Latin American journalists propose more critical and in-depth coverage of green hydrogen energy during recent event

With the arrival of green hydrogen in Latin America, some media outlets have depicted the energy source as “the fuel of the future” or “the energy against climate change.”

However, journalists from Climate Tracker, an organization that supports, trains and promotes better climate journalism globally, warn that more critical coverage is necessary and that it needs to go beyond economics, politics and simplistic stories about the production of this energy source.

To promote more in-depth reporting on the social and environmental impacts of green hydrogen in Latin America and the Caribbean, Climate Tracker on Oct. 19 held a community hangout with 12 journalists from the region who have covered stories related to the impact of green hydrogen production in their countries.

Along with the event, “Green Hydrogen Challenges,” Climate Tracker also presented a guide to help report on green hydrogen.
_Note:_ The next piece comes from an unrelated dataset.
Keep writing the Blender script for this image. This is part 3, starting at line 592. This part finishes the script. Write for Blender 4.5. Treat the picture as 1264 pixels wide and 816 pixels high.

Latin American media report on a nascent energy source


Because green hydrogen, also called renewable hydrogen, is extracted via water electrolysis, which is powered entirely by renewable electricity, it does not generate any type of polluting emissions into the atmosphere.

This fuel has become popular for its potential role in the decarbonization of the planet and reducing greenhouse gasses. And Latin America is a strategic region for its production due to its extensive development of renewable energies, as explained in the Climate Tracker guide.

“It doesn't seem to me that, at the moment, we can talk about a ‘green hydrogen industry’ in Latin America, because there is no such development," Víctor L. Bacchetta, a journalist specializing in environmental issues, told LatAm Journalism Review (LJR). “What we have are projects, most of them in the definition and evaluation stage.”

There is a lot of speculation about the topic in the region's media, explained Paula Díaz Levi, journalist of Climate Tracker, during the community hangout.

She said that the reporting on green energy done by the 12 journalists for Climate Tracker revealed certain issues to take into consideration. For example, although green hydrogen does not generate polluting emissions into the atmosphere, it is necessary to evaluate other types of environmental impact these projects may have, such as the amount of water they require for their operation, or how biodiversity and the communities that inhabit the project areas may be impacted.

During the community hangout, journalist Alicia Martins Morais mentioned her reporting from the Brazilian Amazon, in the northern state of Amapá, in which she found a green hydrogen project emerged in an area where there is no energy for the population, yet the project will supply energy to the European market.

She explained that, in general, in Brazil, journalistic coverage positions green hydrogen as if it were a “magic solution or the new green solution for the world's energy.” Which, according to her, is “a positive but superficial vision.”

Still, she said, she increasingly is seeing critical coverage that contemplates the negative impacts of the green hydrogen industry.

Argentine journalist Fernando Heredia explained during the community hangout that in his country, “there is practically no environmental coverage in the media.”

Regarding the coverage of green hydrogen, he said that in the media “it began to be discussed as a strange topic and as a great opportunity to save the country's economy.”

However, Heredia said, "there are many people who warn the opposite," that green hydrogen will not be the "salvation,” and that more attention must be paid to the voices of these specialists and the communities that live where the green hydrogen projects are being set up.

The Argentine journalist also said the media make comparisons with neighboring countries when reporting on this potential new energy source.

“It is very common to say: ‘Argentina cannot fall behind its neighbors.’ But there are many areas for working together, to think about a regional synergy that can be beneficial for everyone,” he said.

That is why he has reported on the collaborative potential between Argentina and Chile to develop green hydrogen projects jointly.

Mexican journalist Blanca Velázquez explained during the community hangout that the challenge when investigating green hydrogen in her country is to access relevant government authorities and experts who specialize in green hydrogen, in addition to focusing on “energy transition” (that is, the set of changes that are carried out in the production and consumption model to avoid greenhouse gas emissions).

Martins Morais said that access to public information was a challenge during her investigation, in addition to the fact that there is little research from academia. “It’s not studied much and very little is understood on the subject. As journalists, we can encourage this public debate,” she said.

Bacchetta agreed with the Climate Tracker journalists that, in Latin America, “major media coverage of green hydrogen has been complacent, with no further analysis, reproducing the official messages of governments and companies interested in promoting these projects.”

In short, “there is no serious analysis of the energy crisis and the trumpeted energy transition” he added.